Five new nitronyl-nitroxide radical-Ln(III) complexes, [Ln(hfac)3(NITPh-2-OCH2Ph)(IMHPh-2–OCH2Ph)] (Ln = Tb(1), Dy(2)) and [Ln(hfac)3(NITPh-2-OCH2Ph)2] (Ln = Ho(3), Er(4), Yb(5)) (hfac = hexafluoroacetylacetonate, NITPh-2-OCH2Ph = 2-(2-benzyloxyphenyl)-4,4,5,5-tetramethylimidazoline-1-oxyl-3-oxide, IMHPh-2-O-CH2Ph = the reduced derivative of NITPh-2-OCH2Ph), have been synthesized and characterized. The single-crystal X-ray diffraction analysis shows that all these complexes crystallize in triclinic P1−space group, and are composed of mononuclear molecules.
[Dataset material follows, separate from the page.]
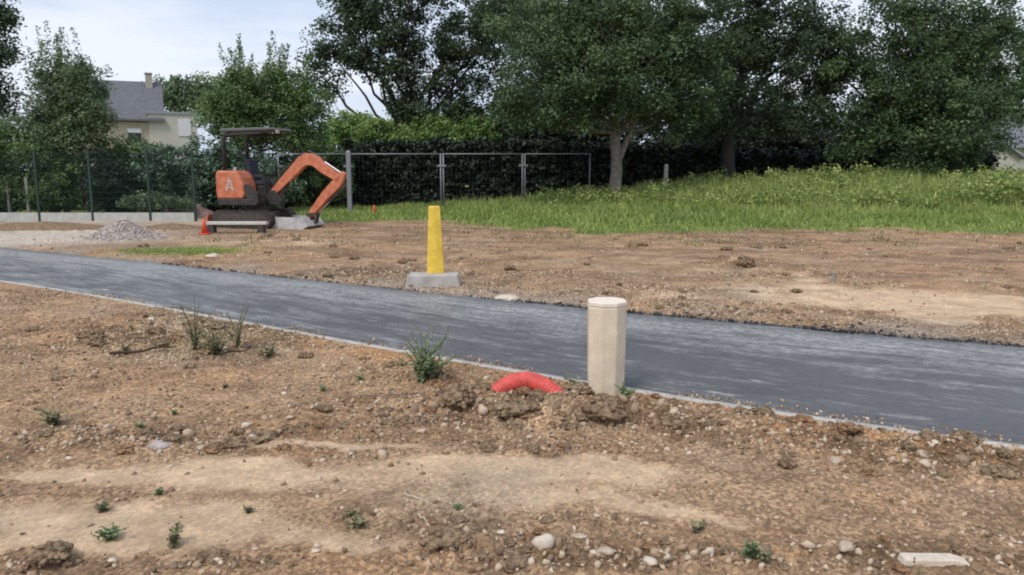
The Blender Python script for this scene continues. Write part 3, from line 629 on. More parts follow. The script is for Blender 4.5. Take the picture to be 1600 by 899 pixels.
MB().tube([(-.45, -.3, 1.5), (-.45, -.3, 1.66)], .05, 10).build('exhaust', M['steel'], ex)
sidep = MB().prism([(.03,.80),(.41,.80),(.41,.98),(.28,1.02),(.12,1.18),(.03,1.2)], -.6, -.5); sidep.build('side_panel', M['black'], ex, bevel=.01)
sidep = MB().prism([(-.1,.80),(.38,.80),(.34,1.22),(.1,1.3),(-.1,1.3)], .35, .6); sidep.build('side_console', M['black'], ex, bevel=.02)
st_ = MB(); st_.box((-.02, .26, 1.22), (.46, .5, .14)); st_.build('seat', M['navy'], ex, bevel=.04)
st_ = MB(); st_.box((-.26, .26, 1.58), (.13, .48, .62), Matrix.Rotation(R(-9), 3, 'Y')); st_.build('backrest', M['navy'], ex, bevel=.05)
st_ = MB(); st_.box((.02, .26, .98), (.46, .46, .34)); st_.build('seat_box', M['black'], ex, bevel=.02)
for s in (-.03, .53):
    a = MB(); a.box((.1, s, 1.42), (.36, .08, .06)); a.tube([(.26, s, 1.44), (.30, s, 1.66)], [.018, .012], 6); a.tube([(.295, s, 1.64), (.31, s, 1.73)], .026, 6); a.build('armrest', M['black'], ex)
lv = MB()
for s in (-.12, -.02, .08): lv.tube([(.36, s, .8), (.35, s, 1.2), (.30, s, 1.38)], .014, 6)
lv.build('lever', M['black'], ex)
for s in (-.53, .53):
    pt = MB().tube([(-.62, s, 1.45), (-.60, s, 2.4), (-.52, s, 2.56), (-.4, s, 2.60)], .055, 8); pt.build('canopy_post', M['black'], ex, smooth=True)
MB().tube([(-.6, -.53, 2.0), (-.6, .53, 2.0)], .022, 8).tube([(-.5, -.53, 2.52), (.55, -.53, 2.56)], .04, 8).tube([(-.5, .53, 2.52), (.55, .53, 2.56)], .04, 8).build('canopy_crossbar', M['black'], ex)
rfp = MB().prism([(-.66,2.60),(.78,2.63),(.84,2.66),(.78,2.70),(-.60,2.69),(-.70,2.64)], -.60, .60)
rfp.build('canopy_roof', mat('canopy_grey', (.10, .105, .11), .5, noise=.1), ex, bevel=.02)
MB().box((.86, -.2, 2.6), (.06, .13, .09)).build('work_light', M['white'], ex, bevel=.01)
# swing bracket and arm, laid out in the machine's own plane
b0 = E(428, 302); b1 = E(478, 250); b1b = E(484, 244); b2 = E(530, 279); k2 = E(484, 338)
MB().prism([(.32,.64),(b0[0]+.22,.60),(b0[0]+.28,.76),(b0[0]+.12,b0[1]+.07),(b0[0]-.08,b0[1]+.1),(.34,.84)], -.11, .11).build('swing_bracket', M['black'], ex, bevel=.015)
def arm(pts, wid, th, name, m_, par=None):
    """box-section arm along pts, deeper in the middle"""
    P = [Vector((p_[0], 0, p_[1])) for p_ in pts]; up_, dn_ = [], []
    for i, p_ in enumerate(P):
        tt = (P[min(i+1, len(P)-1)]-P[max(i-1, 0)]).normalized(); n_ = Vector((-tt.z, 0, tt.x))
        up_.append(p_+n_*th[i]/2); dn_.append(p_-n_*th[i]/2)
    pr = [(q.x, q.z) for q in up_] + [(q.x, q.z) for q in reversed(dn_)]
    return MB().prism(pr, -wid/2, wid/2).build(name, m_, par or ex, bevel=.012)
def lerp2(a, b_, t_): return (a[0]+(b_[0]-a[0])*t_, a[1]+(b_[1]-a[1])*t_)
kn = E(476, 250)
boom = arm([b0, lerp2(b0, kn, .25), lerp2(b0, kn, .5), lerp2(b0, kn, .8), E(473, 253), E(480, 249), E(489, 249.5), E(497, 254), lerp2(E(486,249), b2, .5), lerp2(E(486,249), b2, .8), b2], .19, [.17, .22, .25, .28, .30, .32, .32, .30, .27, .22, .16], 'boom', M['orange'])
def cyl(a, b_, name, y=0, r0=.045, f=.55, par=None):
    a = Vector((a[0], y, a[1])); b_ = Vector((b_[0], y, b_[1])); m_ = a.lerp(b_, f)
    o_ = MB().tube([a, m_], r0, 10).build(name, M['black'], par or ex, smooth=False)
    MB().tube([m_, b_], r0*.5, 8).build('rod', M['chrome'], o_)
    return o_
cyl((b0[0]+.12, b0[1]-.22), lerp2(b0, kn, .8), 'boom_cylinder', 0, .05, .55)
t0 = E(482, 236); t1 = E(538, 274)
cyl((t0[0], t0[1]+.0), t1, 'arm_cylinder', 0, .045, .45)
stick = arm([E(538,270), E(533,278), E(528,286), lerp2(b2, k2, .45), lerp2(b2, k2, .75), k2], .16, [.12, .22, .28, .24, .19, .14], 'dipper_arm', M['orange'])
c0 = E(541, 290); c1 = E(497, 333)
cyl(c0, c1, 'bucket_cylinder', 0, .04, .6)
lk = MB(); lk.bar((c1[0], .09, c1[1]), (k2[0]-.02, .09, k2[1]+.05), .035, .05); lk.bar((c1[0], -.09, c1[1]), (k2[0]-.02, -.09, k2[1]+.05), .035, .05)
bq = E(493, 350); lk.bar((c1[0], .06, c1[1]), (bq[0], .06, bq[1]), .035, .05); lk.bar((c1[0], -.06, c1[1]), (bq[0], -.06, bq[1]), .035, .05); lk.build('bucket_link', M['dirty_steel'], ex)
# bucket: curved back, two cheeks, opening turned towards the tracks
bk0 = E(418, 337); q0 = E(484, 339); q1 = E(493, 352); q2 = E(486, 364); q3 = E(462, 368); q4 = E(436, 366)
outer = [q0, q1, q2, q3, q4]; zmin = -.02
outer = [(a_, max(z_, .02)) for a_, z_ in outer]
def thickline(pts, th):
    P = [Vector((a_, 0, z_)) for a_, z_ in pts]; o1, o2 = [], []
    for i, p_ in enumerate(P):
        tt = (P[min(i+1, len(P)-1)]-P[max(i-1, 0)]).normalized(); n_ = Vector((-tt.z, 0, tt.x)); o1.append(p_); o2.append(p_-n_*th)
    return [(v_.x, v_.z) for v_ in o1]+[(v_.x, v_.z) for v_ in reversed(o2)]
bkt = MB().prism(thickline(outer, -.03), -.45, .45).build('bucket', M['steel'], ex)
for s in (-.45, .435):
    MB().prism([outer[0], outer[1], outer[2], outer[3], outer[4], (E(424, 352)[0], E(424, 350)[1]), (bk0[0], bk0[1])], s, s+.015).build('bucket_cheek', M['steel'], bkt)
MB().bar((outer[4][0]-.02, 0, outer[4][1]), (outer[4][0]-.12, 0, outer[4][1]+.02), .9, .025).build('cutting_edge', M['steel'], bkt)
MB().prism([(q0[0]-.06,q0[1]-.02),(q0[0]+.1,q0[1]-.08),(q0[0]+.06,q0[1]+.12),(q0[0]-.02,q0[1]+.12)], -.12, .12).build('bucket_bracket', M['dirty_steel'], bkt)
# hoses
hz_ = MB(); 
for s in (-.05, .05): hz_.tube([(b0[0]-.05, s, b0[1]+.12), (lerp2(b0,kn,.5)[0]-.14, s, lerp2(b0,kn,.5)[1]+.16), (kn[0]-.05, s, kn[1]+.22), (E(505,252)[0], s, E(505,252)[1]+.02)], .014, 6)
hz_.build('hose', M['black'], ex)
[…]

The central Ln(III) ion is eight-coordinated by three bidentate chelating hfac anions and two monodentate NITR (or IMHR) molecules, with a dodecahedron environment. There arise a common interesting structural feature for these complexes that the mononuclear molecules form pseudo-binuclear structures through intermolecular non-covalent N–O⋯O–N contacts of nitroxide groups. All of them show intramolecular weak antiferromagnetic interactions between Ln(III) ion and radicals. Alternating current (ac) magnetic susceptibilities display a frequency-dependent characteristic for both Tb(1) and Dy(2), typical of magnetic slow relaxation of single-molecule magnet (SMM) behavior.